**PROVIDED RECORDS:**
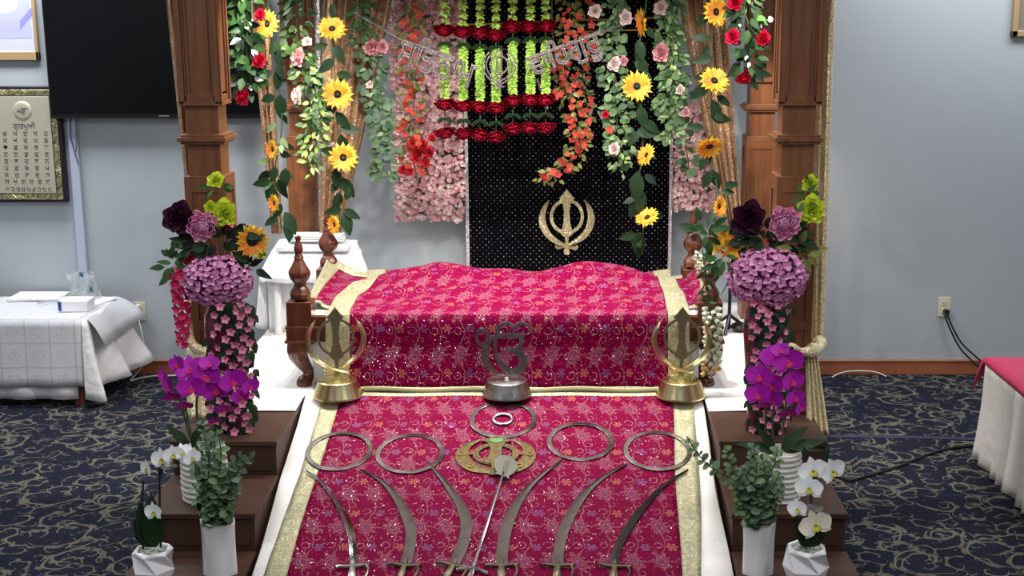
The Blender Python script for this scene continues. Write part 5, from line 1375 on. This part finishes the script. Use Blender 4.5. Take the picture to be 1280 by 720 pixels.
q_ = cr(pts, 12); b.grid([[p+V((0, dy, 0)) for p in q_] for dy in (-.02, .02)]); tag(b.build('floor_tape', 'purple_tape', solid=.003), 'straight strip of purple tape stuck across the carpet at the right', 'tape')

# ---------------------------------------------------------------- right table with pink top
QX0, QX1, QY0, QY1, QZ = 2.045, 2.85, 4.3, 6.03, .50
lowtable('low table under the pink cover and white skirt at the right edge', QX0+.02, QX1, QY0+.02, QY1-.02, QZ)
pc = thing('table_cover', 'crimson pink cover over a gathered white skirt on the low table at the right edge', 'tablecloth', (QX0, 5.2, 0))
P = []
for i in range(31):
    y = QY1+.015-(QY1-QY0)*i/30
    P.append([V((QX0-.012, y, QZ-.018))]+[V((QX0-.010+(QX1-QX0)*j/12, y, QZ+.004+.0012*sin(i+j))) for j in range(13)])
P = [[p+V((0, .012, -.09)) if k > 0 else p+V((-.045, .01, -.14)) for k, p in enumerate(P[0])]]+[[p+V((0, .01, 0)) if k > 0 else p+V((-.03, .0, -.07)) for k, p in enumerate(P[0])]]+P
MB().grid(P).build('pink_top', 'pink_cover', pc, solid=.004, sharp=180)
P = []; n = 260
for i in range(10):
    t = i/9; row = []
    for j in range(n+1):
        u = j/n; y = QY1-.01-(QY1-QY0)*u
        f = .5+.5*sin(u*95+1.8*sin(u*31)); am = .004+.045*max(0, t-.4)
        row.append(V((QX0-.006-am*f-.012*t, y, QZ-.004-(QZ-.016)*t)))
    P.append(row)
back = [[V((QX0+(QX1-QX0)*j/30, QY1+.004+.012*sin(j*1.9)*(i/9), QZ-.004-(QZ-.016)*i/9)) for j in range(30, 0, -1)] for i in range(10)]
MB().grid([b_+p for b_, p in zip(back, P)]).build('white_skirt', 'skirt_white', pc, solid=.003, sharp=180)

# ---------------------------------------------------------------- white draped stand behind the cot at the left
sx0, sx1 = A(350, 300, 6.92).x, A(446, 300, 6.92).x
fx0, fx1 = A(325, 343, 6.66).x, A(461, 343, 6.66).x
zt, zf = A(400, 301, 6.92).z, A(400, 343, 6.66).z
st = thing('side_stand', 'small white stand hidden under white cloth behind the left end of the cot', 'table', ((sx0+sx1)/2, 6.8, .455))
MB().box(sx0+.01, sx1-.02, 6.76, 6.97, zt-.03, zt-.006).build('stand_top', 'white_plastic', st, bevel=.004)
for x in (A(346, 380, 6.68).x, A(394, 380, 6.68).x, sx1+.0):
    for y in (6.70, 6.94): MB().tube([(x, y, .4555), (x, y, zt-.05 if y > 6.9 else zf-.02)], .022, 12).build('leg', 'white_plastic', st)
b = MB()
top = cr([V((sx0, 6.97, zt)), V(((sx0+sx1)/2, 6.97, zt+.004)), V((sx1, 6.97, zt-.006))], 31)
rid = cr([V((sx0-.005, 6.90, zt)), V(((sx0+sx1)/2, 6.90, zt+.003)), V((sx1+.005, 6.90, zt-.008))], 31)
frn = cr([V((fx0, 6.66, zf)), V((fx0+.15, 6.655, zf+.004)), V(((fx0+fx1)/2, 6.66, zf)), V((fx1, 6.66, zf))], 31)
mid = [a_.lerp(c_, .5)+V((0, -.01, .012)) for a_, c_ in zip(rid, frn)]
hem = [p+V((.004*sin(k*.7), -.006, -.045+.006*sin(k*.5))) for k, p in enumerate(frn)]
sc_ = thing('draped_cloth', 'white cloth thrown over the small stand behind the left end of the cot', 'cloth', (sx0, 6.8, .46))
b.grid(net([top, rid, mid, frn, hem], 31, 25)).build('top_cloth', 'white_cotton', sc_, solid=.003, sharp=180)
l0 = [V((sx0-.004, 6.97, zt)), V((sx0-.008, 6.90, zt-.002)), V(((sx0+fx0)/2, 6.78, (zt+zf)/2)), V((fx0, 6.662, zf))]
P = []
for i in range(9):
    t = i/8; P.append(cr([p.lerp(V((p.x-.035-.015*sin(k*2.2), p.y+.01*sin(k*3), .462 if k != 3 else .50)), t) for k, p in enumerate(l0)], 24))
MB().grid(P).build('side_fall', 'white_cotton', sc_, solid=.003, sharp=180)
P = [[V((fx0+.02+(fx1-fx0-.05)*j/60, 6.73+.012*sin(j*.8)*(i/8), zf-.01-(zf-.47)*i/8)) for j in range(61)] for i in range(9)]
MB().grid(P).build('lower_cloth', 'white_cotton', sc_, solid=.003, sharp=180)
a0, a1 = A(361, 298, 6.9).x, A(431, 298, 6.9).x
fc = MB()
for k in range(3): fc.box(a0+.006*k, a1-.004*k, 6.84, 6.96, zt+.008+.012*k, zt+.0185+.012*k)
tag(fc.build('folded_cloth', 'white_cotton', bevel=.005), 'flat folded white cloth lying on the draped stand at the left rear post', 'cloth')

# thin black pole stand by the right end of the cot
p = AZ(911, 414, .455); ps = thing('pole_stand', 'thin black pole on a low dark foot behind the right end of the cot', 'stand', p)
MB().tube([p+V((0, 0, .01)), p+V((0, 0, .34)), p+V((.0, 0, .60))], .0095, 10).build('pole', 'black_plastic', ps)
MB().ball(p+V((.055, -.01, .028)), .05, 12, sz=.5).build('foot', 'black_plastic', ps)
for a in (.2, 2.3, 4.4): MB().tube([p+V((0, 0, .09)), p+V((.11*cos(a), .11*sin(a), .008))], .009, 8).build('leg', 'black_plastic', ps)
MB().tube([p+V((0, 0, .30)), p+V((-.03, 0, .23)), p+V((-.05, -.01, .20))], .003, 6).tube([p+V((0, 0, .30)), p+V((.0, 0, .34))], .003, 6).build('wire', 'black_plastic', ps)

# ---------------------------------------------------------------- on the wall
a, c = A(52, 0, 7.44), A(330, 148, 7.44)
tv = thing('television', 'large flat black television on the wall behind the left front pillar', 'television', ((a.x+c.x)/2, 7.46, c.z))
zt2 = c.z+.735
MB().box(a.x, c.x, 7.43, 7.50, c.z, zt2).build('housing', 'black_plastic', tv, bevel=.006)
MB().box(a.x+.010, c.x-.010, 7.4275, 7.4295, c.z+.030, zt2-.012).build('screen', 'screen_black', tv)
MB().box(a.x+.3, c.x-.3, 7.50, YB-.002, c.z+.15, zt2-.15).build('wall_bracket', 'black_plastic', tv)
lp = A(205, 144, 7.428)
MB().box(lp.x-.03, lp.x+.03, 7.4285, 7.4299, c.z+.012, c.z+.018).build('maker_mark', 'grey_print', tv)

YQ = 7.47
a, c = A(-27, 108, YQ), A(84, 253, YQ)
w_, h_ = c.x-a.x, a.z-c.z
wp = thing('engraved_plate', 'gold rimmed metal plate engraved with rows of letters below the television at the left', 'plaque', ((a.x+c.x)/2, YQ, c.z))
MB().box(a.x, c.x, YQ, YB-.002, c.z, a.z).build('dark_frame', 'dark_frame', wp, bevel=.004)
MB().box(a.x+.018, c.x-.018, YQ-.005, YQ-.0005, c.z+.018, a.z-.018).build('gold_rim', 'plate_rim', wp, bevel=.003)
MB().box(a.x+.055, c.x-.055, YQ-.0075, YQ-.0055, c.z+.055, a.z-.055).build('face_plate', 'plate_metal', wp, bevel=.001)
MB().box(a.x+.050, c.x-.050, YQ-.0062, YQ-.0052, c.z+.050, a.z-.050).build('inner_line', 'ink', wp)
yF = YQ-.0085
m_ = A(28, 138.5, yF)
MB().lathe([(0, .004), (.035, .006), (.050, .004), (.055, 0)], 32, flat_up(V((m_.x, yF+.001, m_.z)))).build('medallion', 'plate_metal', wp)
ink = MB()
def put(txt, px, py, wpx, hpx):
    p = A(px, py, yF); t_ = text_mesh(txt, None, flat_up(V((p.x, yF, p.z))), wpx*pxm(7.46, 1.5), depth=.0, height=hpx*pxm(7.46, 1.5)); b0 = len(ink.v)
    ink.v += t_.v; ink.f += [tuple(i+b0 for i in f) for f in t_.f]; ink.m += t_.m
p = A(28, 139, yF-.007); t_ = text_mesh('ੴ', None, flat_up(V((p.x, yF-.0065, p.z))), 14*pxm(7.46, 1.5)); t_.build('medallion_symbol', 'ink', wp, smooth=False)
put('ਗੁਰਮੁਖੀ', 30, 157.5, 28, 10)
RW = ['ੳਅੲਸਹ', 'ਕਖਗਘਙ', 'ਚਛਜਝਞ', 'ਟਠਡਢਣ', 'ਤਥਦਧਨ', 'ਪਫਬਭਮ', 'ਯਰਲਵੜ']
for i, rw_ in enumerate(RW):
    for j, ch in enumerate(rw_): put(ch, 6+12.8*j+.4*i, 167.5+8.6*i, 5.4, 5.6)
for j, ch in enumerate(('ਸ਼', 'ਖ਼', 'ਗ਼', 'ਜ਼', 'ਫ਼', 'ਲ਼')): put(ch, 9+10.2*j, 228, 5.4, 6.4)
for j, ch in enumerate('੧੨੩੪੫੬੭੮੯'): put(ch, 9.5+6.6*j, 237, 4.6, 5.6)
ink.build('engraved_letters', 'ink', wp, smooth=False)

YA = 7.49
a, c = A(-130, 0, YA), A(49, 75.5, YA); zt3 = 2.42
pt = thing('framed_picture', 'framed pale lavender picture hanging at the left above the engraved plate', 'picture', ((a.x+c.x)/2, YA, c.z))
fw = .05
MB().box(a.x, c.x, YA, YB-.001, c.z, c.z+fw).box(a.x, c.x, YA, YB-.001, zt3-fw, zt3).box(a.x, a.x+fw, YA, YB-.001, c.z, zt3).box(c.x-.02, c.x, YA, YB-.001, c.z, zt3).build('frame', 'gilt_frame', pt, bevel=.004)
MB().box(a.x+.02, c.x-.01, YA+.008, YA+.014, c.z+.03, zt3-.03).build('print', 'art_white', pt)
ya = YA+.0072
def artbox(px0, px1, py0, py1, m, nm, d=.0004):
    l, r_ = A(px0, py0, ya), A(px1, py1, ya); MB().box(l.x, r_.x, ya-d, ya, r_.z, l.z).build(nm, m, pt)
artbox(-40, 40, -20, 48, 'art_pale', 'painted_wash')
artbox(-40, 25, 26, 38, 'art_lav', 'painted_block', .0008)
pA = [A(x, y, ya) for x, y in ((25, 38), (40, 20), (40, 8), (25, 26))]
MB().add([p+V((0, -.0008, 0)) for p in pA]+[p+V((0, -.0002, 0)) for p in pA], [(0, 1, 2, 3), (7, 6, 5, 4), (0, 4, 5, 1), (1, 5, 6, 2), (2, 6, 7, 3), (3, 7, 4, 0)]).build('painted_block', 'art_blue', pt, smooth=False)
pm = A(5, 5, ya); MB().lathe([(0, .0016), (.06, .0014), (.075, .0008), (.078, 0)], 28, flat_up(V((pm.x, ya, pm.z))) @ M.Diagonal((1, .8, 1, 1))).build('painted_oval', 'art_white', pt)

a, c = A(1268, 0, YA), A(1360, 46, YA)
p2 = thing('framed_picture', 'grey brown framed picture cut off at the upper right corner', 'picture', ((a.x+c.x)/2, YA, c.z))
MB().box(a.x, c.x, YA, YB-.001, c.z, c.z+.035).box(a.x, a.x+.035, YA, YB-.001, c.z, 2.4).box(c.x-.035, c.x, YA, YB-.001, c.z, 2.4).box(a.x, c.x, YA, YB-.001, 2.365, 2.4).build('frame', 'gilt_frame', p2, bevel=.004)
MB().box(a.x+.02, c.x-.02, YA+.01, YA+.016, c.z+.02, 2.38).build('print', 'art_brown', p2)
# ---------------------------------------------------------------- light, camera, colour management
def area(name, loc, rot, sx, sy, power, col):
    l = bpy.data.lights.new(name, 'AREA'); l.shape = 'RECTANGLE'; l.size = sx; l.size_y = sy; l.energy = power; l.color = col
    o = bpy.data.objects.new(name, l); o.location = loc; o.rotation_euler = rot; COL.objects.link(o); return o
for (x, y) in ((-3.0, 1.6), (0, 1.6), (3.0, 1.6), (-3.0, 4.2), (3.0, 4.2), (0, 3.4)):
    area('ceiling_panel_light', (x, y, ZC-.02), (0, 0, 0), 1.2, .6, 30, (.96, .98, 1.0))
for (x, y) in ((-3.5, 6.85), (-2.5, 6.85), (2.1, 6.85), (3.1, 6.85)):
    area('ceiling_panel_light', (x, y, ZC-.02), (0, 0, 0), .9, .5, 38 if x < 0 else 24, (.95, .98, 1.0))
def spot(name, loc, tgt, power, ang, col, r=.03, blend=.5):
    l = bpy.data.lights.new(name, 'SPOT'); l.energy = power; l.spot_size = radians(ang); l.spot_blend = blend; l.color = col; l.shadow_soft_size = r
    o = bpy.data.objects.new(name, l); o.location = loc; COL.objects.link(o)
    o.rotation_euler = (V(tgt)-V(loc)).to_track_quat('-Z', 'Y').to_euler(); return o
WARM = (1.0, .95, .88)
for x in (-1.15, -.7, -.25, .2, .65):
    spot('canopy_spot_lamp', (x, YPF+.12, 2.47), (x*.9-.03, 6.2, .9), 54, 118, WARM, .04, .6)
for (x, y, t, pw) in ((xb0+.16, 5.95, (xb0, 7.05, 1.5), 120), (xb1-.16, 5.95, (xb1, 7.05, 1.5), 120), (-.1, 6.7, (xf0, 5.46, 1.5), 70), (-.4, 6.7, (xf1, 5.46, 1.5), 70)):
    spot('canopy_spot_lamp', (x, y, 2.47), t, pw, 30, (1.0, .84, .64), .04, .8)
for x in (-.95, -.25, .45):
    spot('canopy_spot_lamp', (x, 5.72, 2.47), (x, 6.02, .8), 95, 66, WARM, .04, .7)
W = bpy.data.worlds.new('world'); SC.world = W; W.use_nodes = True
W.node_tree.nodes['Background'].inputs[0].default_value = (.6, .65, .7, 1); W.node_tree.nodes['Background'].inputs[1].default_value = .1
cam = bpy.data.cameras.new('camera'); co = bpy.data.objects.new('camera', cam); COL.objects.link(co)
co.location = (0, 0, H); co.rotation_euler = (pi/2-PITCH, 0, 0)
cam.sensor_width = 36; cam.lens = 36*FPX/1280; cam.shift_x = -(CX-640)/1280; cam.clip_end = 50
SC.camera = co
vs = SC.view_settings; SC.display_settings.display_device = 'sRGB'
vs.view_transform = 'Standard'; vs.look = 'None'; vs.gamma = 1; vs.exposure = 0; vs.use_curve_mapping = False
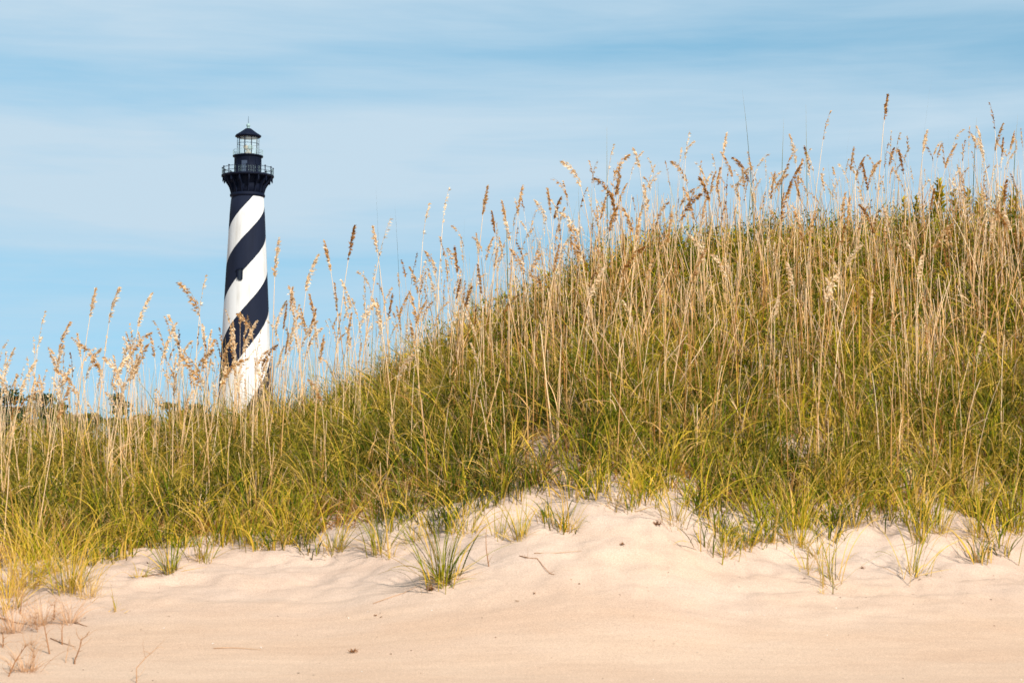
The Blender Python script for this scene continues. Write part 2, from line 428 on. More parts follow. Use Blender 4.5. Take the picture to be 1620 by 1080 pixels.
# watch room
zt = lz(249.0)
pyobj('watch_room', lathe([(21.6 * MPX, dz - 0.1), (21.6 * MPX, dz + 0.25), (21.2 * MPX, dz + 0.28), (21.0 * MPX, zt - 0.3), (21.6 * MPX, zt - 0.22), (21.6 * MPX, zt - .01)], 48), m_black, LH, True)
for k in range(12):
    pyobj('wall_rib', place(box(-0.03, 0.06, -0.07, 0.07, dz + .28, zt - .28), 2 * math.pi * (k + .5) / 12, 21.05 * MPX), m_black, LH)
dr = pyobj('door', place(box(-0.02, 0.05, -0.42, 0.42, dz + 0.02, dz + 2.0), -math.pi / 2 - 0.12, 21.3 * MPX), flat('door_paint', (0.03, 0.042, 0.075), 0.35, bscale=4), LH)
pyobj('door_handle', place(box(0.05, 0.09, 0.28, 0.34, dz + 0.9, dz + 1.1), -math.pi / 2 - 0.12, 21.3 * MPX), m_steel, dr)
pyobj('lantern_deck', lathe([(23.2 * MPX, zt), (24.2 * MPX, zt + .06), (24.2 * MPX, zt + .2)], 48), m_black, LH)
railing(23.6 * MPX, zt + .2, 0.80, 12, 0.022, (1.0,), False, m_steel, 0.02)
# lantern room: glass drum with astragals
zl0, zl1 = zt + .2, lz(216.6)
gl = pyobj('lantern_glass', lathe([(17.0 * MPX, zl0), (17.0 * MPX, zl1)], 12, cap=False), m_glass, LH)
bars = merge([place(box(-.03, .04, -.04, .04, zl0, zl1), 2 * math.pi * (k + .25) / 10, 17.1 * MPX) for k in range(10)])
pyobj('lantern_frame', merge([bars, torus(17.2 * MPX, 0.03, zl0 + (zl1 - zl0) * .62, 48), torus(17.2 * MPX, 0.09, zl1 - .06, 48), torus(17.2 * MPX, 0.09, zl0 + .06, 48)]), m_black, LH)
be = pyobj('beacon_stand', lathe([(0.62, zl0), (0.6, zl0 + .5), (0.3, zl0 + .62), (0.22, zl0 + 1.0)], 20), m_lens, LH)
def drum(cx):
    V, Fc = lathe([(0.2, -.36), (0.36, -.30), (0.38, 0.0), (0.38, .22), (0.30, .30), (0.12, .36)], 20)
    return [(x + cx, z - 0.0, y + zl0 + 1.30) for x, y, z in V], Fc
pyobj('beacon_lamp', drum(-.32), m_lens, LH, True)
pyobj('beacon_lamp', drum(.34), m_steel, LH, True)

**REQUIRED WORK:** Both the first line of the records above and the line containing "q_ = cr(pts, 12);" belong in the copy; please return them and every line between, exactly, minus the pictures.

**CORRECT ANSWER:**
The Blender Python script for this scene continues. Write part 5, from line 1375 on. This part finishes the script. Use Blender 4.5. Take the picture to be 1280 by 720 pixels.
q_ = cr(pts, 12); b.grid([[p+V((0, dy, 0)) for p in q_] for dy in (-.02, .02)]); tag(b.build('floor_tape', 'purple_tape', solid=.003), 'straight strip of purple tape stuck across the carpet at the right', 'tape')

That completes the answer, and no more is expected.